Wednesday, 12 October 2011

The London Fiction Series

Ten years ago, publisher Harvill launched the London Fiction Series of 'lost' classic novels set in the city. The first four books included Henry Green's Caught and Capital by Maureen Duffy but sales were disappointing and I don't think any other titles were added.

Each of the books featured a wonderful new introduction - I particularly recommend writer Iain Sinclair's excellent opener to The Lowlife (1963) by Alexander Baron, even if you are weary of Sinclair's Hackney shtick. (Baron's elderly widow was at the series launch, held in Brick Lane's then derelict Old Truman Brewery.) The book is great on the East End: 'Hackney isn't the East End - that's the mark of the outsider, when you hear someone call Hackney the East End. The East End starts two miles down the road, across the border of Bethnal Green.'

The lowlife is Baron's narrator, gambler Harryboy Boas, whose apparently guilt-free lifestyle hides a central secret. Harry is also notable for his literary tastes: early on, he treats himself to a set of the translated works of Emile Zola in Charing Cross Road ('This Zola is a terrific writer. He can be tougher than Mickey Spillane, and when he gets on to sex he's red hot').

At the library one afternoon, Harry goes 'in to look for some thrillers. I like these books, the way they scratch on the nerves as I lie in bed. Chandler and Hammett are my favourites. You don't get writing like theirs nowadays.' In the end: 'I picked up a couple of Simenons.' Good man.

The other Jewish writer in the series was Gerald Kersh, whose large family lived on Teddington High Street. The writer's profile states: 'At seven he wrote his first novel and published it privately bound in his father's brocade waistcoat.' His first novel proper, Jews without Jehovah (1934), was inspired by his family and had to be withdrawn on the day of publication when he was sued by four uncles and a cousin.
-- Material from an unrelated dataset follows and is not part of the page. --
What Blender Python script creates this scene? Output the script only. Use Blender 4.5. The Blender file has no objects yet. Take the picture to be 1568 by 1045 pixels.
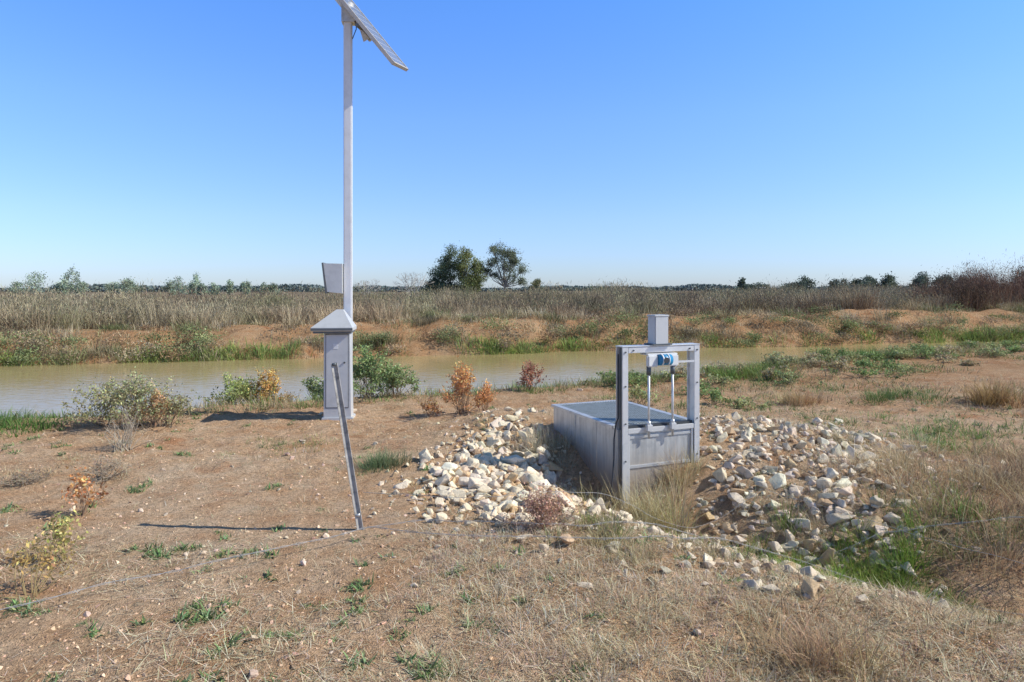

In the introduction to the London Fiction Series' 2001 reprint of Fowlers End (originally 1957), Michael Moorcock writes: 'Twickenham was never the hottest crucible of the city. But Kersh did what all suburban young men of spirit and lust did. He got the bus into Soho.' Moorcock continues: 'As a later Fleet Street prodigy drinking in Soho, I staggered in and out of the same pubs and clubs and... discovered the pleasures of Old Compton Street, Dean Street and Meard Street.' He concludes: 'Nobody has told more or better Soho tales or described the place and its people so well.'

Kersh was hugely prolific as a journalist and novelist - he's best known for Night and the City (1938), which was filmed with Richard Widmark (pictured). Lately there has been something of a market for London-based novels, old and new. (Peter Watts writes about Baron's reissued 1969 novel King Dido here and here.) Some 30 years after the deaths of Kersh and Green, the writers in the London Fiction Series managed to be ahead of the times.